Nationionwide Sequestration Cuts To Head Start Will Hit Home


Years spent bouncing between states and continents through tours with the U.S. military caused the Mannoia family’s definition of “home” to change significantly.

Things grew even less stable after D’Angelo Mannoia and Crystal Mannoia split, leaving then 4-year-old Isabella with a distaste for school.

Until she enrolled in Head Start at Bridgehampton, that is.

“She’s doing great,” said her mom, Ms. Mannoia, an East Hampton resident, speaking recently from the Head Start location in Bridgehampton. She described her now 6-year-old daughter, who graduated from the program, as a “social butterfly,” “a very girly girl” and “very good at math.” Isabella’s younger sister Danica currently attends the program.

Ms. Mannoia is just one of many passionate advocates of the federally funded preschool program who fear the effects that recent budget cuts will have on society’s most at-risk population.

On March 1, budget sequestration kicked into effect, forcing across-the-board cuts in certain federal spending categories. For Head Start, that translated into a 5.27-percent budget cut to individual grants. On Long Island, that resulted in an approximately $800,000 cut. Long Island Head Start locations are going to be closing the program early this year, and possibly opening it later next year, to make up the cut, said Carol Burnett, the community outreach/recruitment coordinator for Long Island Head Start.

“We don’t want to have to do that,” said Ms. Burnett. “We don’t know at this point the exact date we’re closing and opening up, so it’s probably going to be earlier and later than in the past. I can tell you right now, these children are going to be in unsafe surroundings.”

The program will remain open for at least until the first week of June, according to a letter to parents penned by Debrah Garcia, the CEO/executive director of Long Island Head Start. Other impacts from cuts could include reduction to Head Start/Early Head Start enrollment, staff layoffs, administrative position reductions, cuts in contracts and lease agreements, wrote Ms. Garcia.

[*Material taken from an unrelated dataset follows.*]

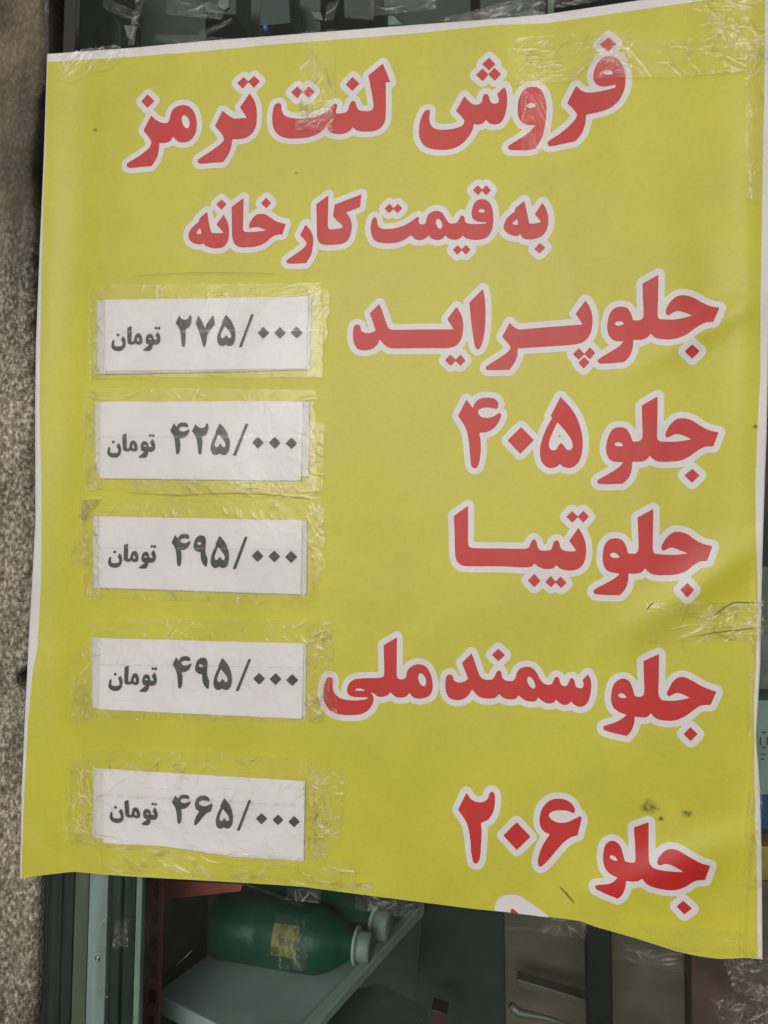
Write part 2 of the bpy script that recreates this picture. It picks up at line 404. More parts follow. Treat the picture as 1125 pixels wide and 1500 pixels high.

“We realize that these decisions will have a distressing impact on our Head Start and Early Head Start children, family and staff,” Ms. Garcia wrote. “However, these decisions must be made in order to absorb the approximately $800,000 budget cut.”

U.S. Representative Tim Bishop called sequestration a “horrible strategy.” It was implemented this year as part of the Budget Control Act of 2011. The act provided for a few things: reduction in expenses by approximately $1 trillion over the course of the next 10 years to deal with the federal deficit, and the creation of a supercommittee charged with reducing the deficit by $1.2 trillion over the next 10 years. If the group failed to come up with a plan then sequestration would be the law of the land—a mandatory cut of $1.2 trillion over the next decade. That affects programs like Head Start.

Mr. Bishop said in most of his 11 years of Congress there have been efforts each year to reduce Head Start funding, with critics calling it an ineffective program, and that ongoing funding of it amounts to throwing good money after bad.

“My opinion is that this is a federal program that has worked, that students who have gone through Head Start generally enter kindergarten and first grade, and so on, with somewhat of an advantage,” Mr. Bishop said. “And if you ask any educator how do we improve high school graduation rates, their response would be early childhood, early childhood, early childhood.”

The majority of the more than 50 students at the Bridgehampton Head Start hail from East Hampton and Springs, said Tara Daniels, the center manager. The program is important to families in many ways, said Daphne Gil, formerly the Bridgehampton Head Start center manager. That goes beyond simply education—for some, the meals and snacks served at Head Start can mean the difference between eating or not. She recalls one boy who went through a huge growth spurt under the program. He entered the program underweight and malnourished, and could barely speak, she said. Now he’s in first grade, speaking English and Spanish, reading and writing, and playing soccer.

“Those are the moments,” she said. “I would look at that little boy, how he changed from someone you wouldn’t even believe lived in America to this thriving, amazing kid. That, to me, is what we do.”